TIJUANA -- Luis Abel Ramírez, 11, already knows what he wants to be when he grows up: a journalist.
When he was behind the camera, they loaned him to take pictures of his neighborhood, colonia Fausto González, one of the poorest in the city, Luis Abel says, he felt a rush of excitement when he captured images and shared them.
One of his photographs shows a group of children in front of a trash-strewn hill. Another shows a man dismantling a car, possibly stolen. Yet another shows his grandmother sitting, surrounded by her grandchildren.

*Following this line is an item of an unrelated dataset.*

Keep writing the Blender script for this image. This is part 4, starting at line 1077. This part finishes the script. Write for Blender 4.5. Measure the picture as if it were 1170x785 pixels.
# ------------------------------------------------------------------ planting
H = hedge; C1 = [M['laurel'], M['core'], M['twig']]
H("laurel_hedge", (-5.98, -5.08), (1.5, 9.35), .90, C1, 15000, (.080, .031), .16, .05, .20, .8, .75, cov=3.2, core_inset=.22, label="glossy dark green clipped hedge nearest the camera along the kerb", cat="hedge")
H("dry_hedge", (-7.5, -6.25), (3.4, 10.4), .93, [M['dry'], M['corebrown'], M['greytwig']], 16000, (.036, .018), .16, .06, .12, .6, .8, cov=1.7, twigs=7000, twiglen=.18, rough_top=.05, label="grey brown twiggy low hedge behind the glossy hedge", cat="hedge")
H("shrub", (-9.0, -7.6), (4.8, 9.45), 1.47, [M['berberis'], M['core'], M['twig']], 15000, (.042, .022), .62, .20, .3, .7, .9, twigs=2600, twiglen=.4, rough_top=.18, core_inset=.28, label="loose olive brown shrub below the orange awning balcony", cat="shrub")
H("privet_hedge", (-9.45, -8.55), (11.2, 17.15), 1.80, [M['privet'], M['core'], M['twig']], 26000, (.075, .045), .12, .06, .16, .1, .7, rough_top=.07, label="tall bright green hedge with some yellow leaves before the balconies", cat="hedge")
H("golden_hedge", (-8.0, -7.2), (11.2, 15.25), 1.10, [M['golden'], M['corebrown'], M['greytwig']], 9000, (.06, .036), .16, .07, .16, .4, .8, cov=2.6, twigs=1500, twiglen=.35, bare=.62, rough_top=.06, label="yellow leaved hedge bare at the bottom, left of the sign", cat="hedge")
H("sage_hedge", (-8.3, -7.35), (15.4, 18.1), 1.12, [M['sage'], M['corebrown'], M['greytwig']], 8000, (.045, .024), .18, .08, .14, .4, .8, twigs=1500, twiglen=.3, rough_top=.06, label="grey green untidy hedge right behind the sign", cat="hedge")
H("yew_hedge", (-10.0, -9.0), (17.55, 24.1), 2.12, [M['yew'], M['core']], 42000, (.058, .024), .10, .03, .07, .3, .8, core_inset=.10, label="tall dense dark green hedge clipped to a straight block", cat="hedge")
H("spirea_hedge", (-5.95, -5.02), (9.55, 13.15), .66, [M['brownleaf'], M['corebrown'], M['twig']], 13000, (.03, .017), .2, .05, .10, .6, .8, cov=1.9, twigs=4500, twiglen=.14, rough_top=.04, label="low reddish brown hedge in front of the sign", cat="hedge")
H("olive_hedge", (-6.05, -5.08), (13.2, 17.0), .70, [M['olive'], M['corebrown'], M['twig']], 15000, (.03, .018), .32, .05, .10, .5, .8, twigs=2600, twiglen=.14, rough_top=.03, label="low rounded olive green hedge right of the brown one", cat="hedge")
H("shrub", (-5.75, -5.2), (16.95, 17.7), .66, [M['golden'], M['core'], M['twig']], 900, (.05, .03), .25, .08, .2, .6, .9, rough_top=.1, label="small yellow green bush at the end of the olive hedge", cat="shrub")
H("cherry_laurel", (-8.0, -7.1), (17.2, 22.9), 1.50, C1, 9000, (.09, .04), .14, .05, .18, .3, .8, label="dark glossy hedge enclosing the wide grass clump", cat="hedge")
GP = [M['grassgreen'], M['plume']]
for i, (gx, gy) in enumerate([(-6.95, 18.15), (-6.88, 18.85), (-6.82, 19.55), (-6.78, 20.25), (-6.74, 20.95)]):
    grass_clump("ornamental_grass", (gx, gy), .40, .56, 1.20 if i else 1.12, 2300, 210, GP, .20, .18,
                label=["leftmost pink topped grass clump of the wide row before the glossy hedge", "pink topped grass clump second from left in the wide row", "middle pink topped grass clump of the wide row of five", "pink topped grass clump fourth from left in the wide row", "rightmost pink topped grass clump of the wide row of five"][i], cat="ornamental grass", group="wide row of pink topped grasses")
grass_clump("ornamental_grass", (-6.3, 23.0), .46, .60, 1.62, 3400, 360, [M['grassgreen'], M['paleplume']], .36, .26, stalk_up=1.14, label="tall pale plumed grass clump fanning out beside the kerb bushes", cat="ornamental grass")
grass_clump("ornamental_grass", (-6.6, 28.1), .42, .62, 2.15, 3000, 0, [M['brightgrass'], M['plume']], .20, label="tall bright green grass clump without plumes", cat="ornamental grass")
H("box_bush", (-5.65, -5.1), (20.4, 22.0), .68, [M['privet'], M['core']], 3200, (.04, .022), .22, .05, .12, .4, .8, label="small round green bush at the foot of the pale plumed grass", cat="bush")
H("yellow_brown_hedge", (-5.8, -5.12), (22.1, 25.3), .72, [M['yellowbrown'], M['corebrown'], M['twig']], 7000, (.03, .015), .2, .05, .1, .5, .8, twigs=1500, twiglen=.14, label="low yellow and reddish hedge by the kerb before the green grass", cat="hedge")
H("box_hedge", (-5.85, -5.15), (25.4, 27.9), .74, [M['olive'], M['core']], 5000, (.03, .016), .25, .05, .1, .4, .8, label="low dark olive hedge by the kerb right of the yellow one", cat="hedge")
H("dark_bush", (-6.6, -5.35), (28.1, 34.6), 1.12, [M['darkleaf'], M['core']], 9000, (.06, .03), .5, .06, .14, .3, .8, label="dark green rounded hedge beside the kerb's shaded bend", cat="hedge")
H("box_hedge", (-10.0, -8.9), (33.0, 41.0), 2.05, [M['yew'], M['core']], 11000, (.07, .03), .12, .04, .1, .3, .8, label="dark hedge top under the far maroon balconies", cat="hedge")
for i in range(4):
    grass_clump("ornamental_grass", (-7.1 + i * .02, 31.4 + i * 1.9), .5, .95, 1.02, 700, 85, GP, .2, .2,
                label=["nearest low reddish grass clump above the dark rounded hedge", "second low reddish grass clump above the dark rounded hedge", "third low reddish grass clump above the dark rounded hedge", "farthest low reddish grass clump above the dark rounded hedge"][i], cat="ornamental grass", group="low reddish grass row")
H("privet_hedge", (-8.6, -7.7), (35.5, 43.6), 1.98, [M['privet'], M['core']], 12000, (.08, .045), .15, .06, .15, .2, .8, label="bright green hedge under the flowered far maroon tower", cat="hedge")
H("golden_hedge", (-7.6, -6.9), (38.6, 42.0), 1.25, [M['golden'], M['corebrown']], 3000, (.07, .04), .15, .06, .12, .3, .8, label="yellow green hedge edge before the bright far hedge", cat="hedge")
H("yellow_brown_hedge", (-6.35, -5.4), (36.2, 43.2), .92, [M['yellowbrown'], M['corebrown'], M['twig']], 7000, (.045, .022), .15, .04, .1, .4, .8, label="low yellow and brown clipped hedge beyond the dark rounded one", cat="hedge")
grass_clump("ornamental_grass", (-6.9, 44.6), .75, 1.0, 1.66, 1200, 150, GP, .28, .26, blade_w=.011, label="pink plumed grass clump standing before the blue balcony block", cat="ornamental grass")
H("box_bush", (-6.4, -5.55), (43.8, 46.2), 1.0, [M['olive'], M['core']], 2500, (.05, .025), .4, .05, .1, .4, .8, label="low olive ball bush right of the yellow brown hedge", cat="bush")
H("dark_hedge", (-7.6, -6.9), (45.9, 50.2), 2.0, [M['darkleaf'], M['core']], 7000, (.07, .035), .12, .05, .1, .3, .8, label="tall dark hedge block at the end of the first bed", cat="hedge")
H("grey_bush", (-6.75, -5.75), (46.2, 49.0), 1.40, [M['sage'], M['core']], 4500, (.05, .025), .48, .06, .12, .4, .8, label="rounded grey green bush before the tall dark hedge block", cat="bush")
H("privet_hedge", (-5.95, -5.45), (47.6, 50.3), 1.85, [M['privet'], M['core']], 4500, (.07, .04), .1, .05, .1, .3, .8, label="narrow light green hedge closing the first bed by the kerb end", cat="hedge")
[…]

"I was out on the street, going everywhere with my camera, and I liked it a lot," a smiling Luis Abel says. "People even told me I looked like a reporter."
Some 40 photographs taken by Luis Abel, his sister Elvira and four of their cousins will be part of "Children of the Dump: Photographs by the Children of Tijuana's Municipal Dump," which runs through the end of the month at The Front, the cultural center run by Casa Familiar in San Ysidro.
View the photos at online at www.tijuanaproject.org.
The show, which made a stop at a Tijuana gallery recently, is part of "The Tijuana Project," a documentary that independent filmmaker John Sheedy has been shooting for almost two years about the children of the colonia Fausto González, site of the city's old municipal dump.
It was the children themselves who showed an interest in using still cameras, Sheedy says, proof that poverty is no enemy to creativity and talent.
"The children asked us if they could borrow the cameras for a while, to take pictures of their families and friends," he says.
The six children kept the cameras for a year, taking hundreds and hundreds of pictures of everyday life in the colonia.
The experience of taking their own photographs was a ray of hope for these kids, who live in makeshift houses of cardboard, metal sheets and bits of lumber, says Sheedy, who lives in Durango, Colo., and comes to Tijuana every month to work on the documentary.
"When you grow up next to an old dump and your parents make their living by going through the trash, looking for things to sell, the future doesn't seem very promising," he says. "For these children, art, photography, really is something that will help set goals outside the dump."
José Adán Ramírez, Luis Abel's cousin, says the ideas for his pictures would just come to him.
"I'd be walking down the street and all of a sudden I'd want to take pictures of the houses, of the other kids," says José Adán, 11, nicknamed "El Chapo," or Shorty.